**Task**
Copy the listing below line for line, starting at its first line and ending with the line that has "COL = SC.collection" in it. Add nothing.

**Information provided**
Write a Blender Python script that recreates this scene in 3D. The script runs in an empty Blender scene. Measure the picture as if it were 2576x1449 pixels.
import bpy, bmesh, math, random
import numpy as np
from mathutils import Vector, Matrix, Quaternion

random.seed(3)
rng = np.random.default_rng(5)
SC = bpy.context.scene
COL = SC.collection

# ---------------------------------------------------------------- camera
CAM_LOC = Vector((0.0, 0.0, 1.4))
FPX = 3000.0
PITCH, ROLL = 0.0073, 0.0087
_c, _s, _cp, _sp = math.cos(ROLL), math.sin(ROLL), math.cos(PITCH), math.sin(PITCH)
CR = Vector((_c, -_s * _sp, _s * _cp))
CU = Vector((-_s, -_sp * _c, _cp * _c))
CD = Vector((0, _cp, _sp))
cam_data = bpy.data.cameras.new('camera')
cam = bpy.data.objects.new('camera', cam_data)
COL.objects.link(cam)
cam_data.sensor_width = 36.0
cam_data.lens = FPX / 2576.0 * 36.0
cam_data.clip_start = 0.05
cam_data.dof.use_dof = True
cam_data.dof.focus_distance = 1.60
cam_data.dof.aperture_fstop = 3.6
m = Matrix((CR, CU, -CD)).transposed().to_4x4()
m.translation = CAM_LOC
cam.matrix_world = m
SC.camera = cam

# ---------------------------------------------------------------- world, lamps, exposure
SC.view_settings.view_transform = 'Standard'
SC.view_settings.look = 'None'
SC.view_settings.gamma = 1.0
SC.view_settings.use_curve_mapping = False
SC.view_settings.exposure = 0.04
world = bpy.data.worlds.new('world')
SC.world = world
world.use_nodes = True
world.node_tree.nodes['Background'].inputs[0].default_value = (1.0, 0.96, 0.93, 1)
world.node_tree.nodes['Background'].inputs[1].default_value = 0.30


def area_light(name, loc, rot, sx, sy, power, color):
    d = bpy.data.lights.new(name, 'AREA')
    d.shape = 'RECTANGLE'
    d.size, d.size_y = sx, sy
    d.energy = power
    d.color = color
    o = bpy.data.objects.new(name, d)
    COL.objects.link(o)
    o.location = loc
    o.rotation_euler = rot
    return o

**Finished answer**
Write a Blender Python script that recreates this scene in 3D. The script runs in an empty Blender scene. Measure the picture as if it were 2576x1449 pixels.
import bpy, bmesh, math, random
import numpy as np
from mathutils import Vector, Matrix, Quaternion

random.seed(3)
rng = np.random.default_rng(5)
SC = bpy.context.scene
COL = SC.collection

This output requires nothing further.